The podcast host Shankar Vedantam interviews Cornell University psychologist Anthony Burrow on the positive impact that having a sense of purpose can have in our lives. Burrow defines purpose as directionality: that we are going somewhere, building something aspirational and inspirational. Cultivating a sense of purpose enables us to be what Anthony Burrow calls “even keel.” We are more unflappable. We have more equanimity as we face the highs and lows of life. When the highs happen, we take them in stride. When the lows happen, we take them in stride. Focus on a larger purpose yields peace of mind.
Burrow tells the story of an experiment. Two groups of volunteers were asked to climb a very steep hill. At the base of the hill, before they started the climb, they were asked to write something. One group was asked to write about something random and inconsequential: a movie they had recently seen. The other group was asked to write about their sense of purpose in life. When they got to the top of the hill, the results were striking. The people who wrote about the random movie found the climb steep and exhausting, they complained about the effort it took to get up that hill. The people who wrote about their sense of purpose hardly noticed the climb. They were literally energized by their purpose.
What is the why of my existence, and how can that why help cushion the blows of my existence? Shankar Vedantam quotes Viktor Frankl, a survivor of Auschwitz, who wrote Man’s Search for Meaning, as follows:
The lesson one could learn in Auschwitz…was: Those who were oriented
toward a meaning to be fulfilled by them in the future were most likely to
survive. And this has been confirmed afterwards by American Navy and
army psychiatrists in Japanese prison of war camps, the orientation towards a future,
towards a task, a personal task waiting for them to be fulfilled in their future or
another person whom they were loving to be met again, this was what was decisively upheld
in these people. The orientation beyond oneself, you see the question was not just survival,
but there had to be a why of survival.
There has to be a why of survival. There has to be a why we are here. There has to be a purpose. When we cultivate that purpose, that will help sustain us through the inevitable periods in every life when things are not OK.
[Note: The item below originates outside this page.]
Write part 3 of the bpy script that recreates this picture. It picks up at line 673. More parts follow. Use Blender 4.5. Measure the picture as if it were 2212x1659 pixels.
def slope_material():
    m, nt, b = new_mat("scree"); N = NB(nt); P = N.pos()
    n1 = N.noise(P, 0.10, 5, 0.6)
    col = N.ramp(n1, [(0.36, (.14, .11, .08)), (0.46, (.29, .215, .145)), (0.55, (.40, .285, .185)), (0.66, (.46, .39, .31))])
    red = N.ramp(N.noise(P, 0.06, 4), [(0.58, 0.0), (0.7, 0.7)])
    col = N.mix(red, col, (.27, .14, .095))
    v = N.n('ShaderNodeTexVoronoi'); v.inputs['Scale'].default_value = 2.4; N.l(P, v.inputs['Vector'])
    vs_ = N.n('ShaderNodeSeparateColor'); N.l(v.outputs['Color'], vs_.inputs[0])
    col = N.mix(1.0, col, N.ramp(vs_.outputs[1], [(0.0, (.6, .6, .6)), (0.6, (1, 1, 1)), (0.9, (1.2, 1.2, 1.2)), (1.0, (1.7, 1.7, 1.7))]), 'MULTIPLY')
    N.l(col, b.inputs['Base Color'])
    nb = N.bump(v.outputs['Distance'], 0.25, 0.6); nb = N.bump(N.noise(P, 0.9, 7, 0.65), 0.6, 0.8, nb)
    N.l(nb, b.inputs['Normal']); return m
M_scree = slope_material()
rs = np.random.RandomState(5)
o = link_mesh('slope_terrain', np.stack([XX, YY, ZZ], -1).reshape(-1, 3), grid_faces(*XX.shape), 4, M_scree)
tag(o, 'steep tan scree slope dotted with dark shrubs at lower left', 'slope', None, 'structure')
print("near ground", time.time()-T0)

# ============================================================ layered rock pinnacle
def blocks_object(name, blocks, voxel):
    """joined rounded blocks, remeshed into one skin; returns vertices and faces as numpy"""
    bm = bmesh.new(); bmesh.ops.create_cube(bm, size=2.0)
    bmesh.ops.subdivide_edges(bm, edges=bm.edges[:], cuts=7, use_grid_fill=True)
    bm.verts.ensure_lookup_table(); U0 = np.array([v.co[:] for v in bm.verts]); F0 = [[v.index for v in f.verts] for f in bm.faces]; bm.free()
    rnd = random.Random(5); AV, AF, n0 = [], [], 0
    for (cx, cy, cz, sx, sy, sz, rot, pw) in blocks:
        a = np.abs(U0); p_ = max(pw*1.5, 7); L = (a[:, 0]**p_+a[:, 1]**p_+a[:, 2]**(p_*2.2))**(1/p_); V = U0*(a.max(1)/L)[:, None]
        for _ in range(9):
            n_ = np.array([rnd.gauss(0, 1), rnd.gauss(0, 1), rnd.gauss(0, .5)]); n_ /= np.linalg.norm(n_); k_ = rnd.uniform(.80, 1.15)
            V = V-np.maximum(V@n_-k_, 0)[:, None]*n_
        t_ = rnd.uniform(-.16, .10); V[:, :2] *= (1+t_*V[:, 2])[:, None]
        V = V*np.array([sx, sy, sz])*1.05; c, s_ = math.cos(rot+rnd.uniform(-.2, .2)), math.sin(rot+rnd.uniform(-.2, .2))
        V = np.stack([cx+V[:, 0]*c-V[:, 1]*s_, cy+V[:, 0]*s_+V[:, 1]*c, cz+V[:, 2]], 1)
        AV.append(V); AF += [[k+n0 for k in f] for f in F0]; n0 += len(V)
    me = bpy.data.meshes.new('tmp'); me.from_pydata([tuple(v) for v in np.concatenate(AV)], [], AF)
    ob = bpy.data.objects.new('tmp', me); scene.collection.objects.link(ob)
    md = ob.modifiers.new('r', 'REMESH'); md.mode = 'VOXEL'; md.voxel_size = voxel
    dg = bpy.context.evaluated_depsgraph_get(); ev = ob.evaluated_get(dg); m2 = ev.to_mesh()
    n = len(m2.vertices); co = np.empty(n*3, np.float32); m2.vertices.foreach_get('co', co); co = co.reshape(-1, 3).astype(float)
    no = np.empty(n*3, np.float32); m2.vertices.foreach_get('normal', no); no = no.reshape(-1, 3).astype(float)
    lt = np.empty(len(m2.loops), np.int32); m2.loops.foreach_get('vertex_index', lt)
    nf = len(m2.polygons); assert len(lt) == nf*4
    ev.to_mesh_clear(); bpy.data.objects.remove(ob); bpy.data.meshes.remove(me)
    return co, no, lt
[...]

Which leads us back to our portion this morning. Things are not OK for the Israelites after the Golden Calf and the civil war. They needed a new purpose for a new chapter. The second half of the Book of Exodus gives it to them: v’asu li mikdash v’shachanti b’tocham, God says, build me a tabernacle, that I might dwell among the people. The Israelites got their purpose: each person was to give their gift of energy and talent to build a sacred and beautiful space so that they could all feel the presence of God. After the Golden Calf and the civil war, their shared building project helps them regain their even keel.
That was biblical Israel. What about us? When we are not OK, what is our new why?
For me, now, this is not an academic teaching. This is as real as life itself. For as long as I have known Shira, which is 40 years, my father-in-law has been my father in love has been my father. And now, as we go to Israel every month or so, it’s not OK. He is not OK. So we are working on cultivating a whole new purpose: to be with him where he is, how he is, for as long as he is; to let him know how much we love him and how his teachings will guide us forever, how he will always be our north star; to be with his Israeli children and grandchildren who are with him every day and support them in his care; to affirm the infinite value of life in the presence of our beloved father’s mortality.
This is Shira’s and my work now. We all have our new work when things are not OK. When we can find our new purpose, when we can articulate our new why, we won’t feel the hill we climb, we will feel the purpose we are climbing towards, and that will make everything a little more OK. Shabbat shalom.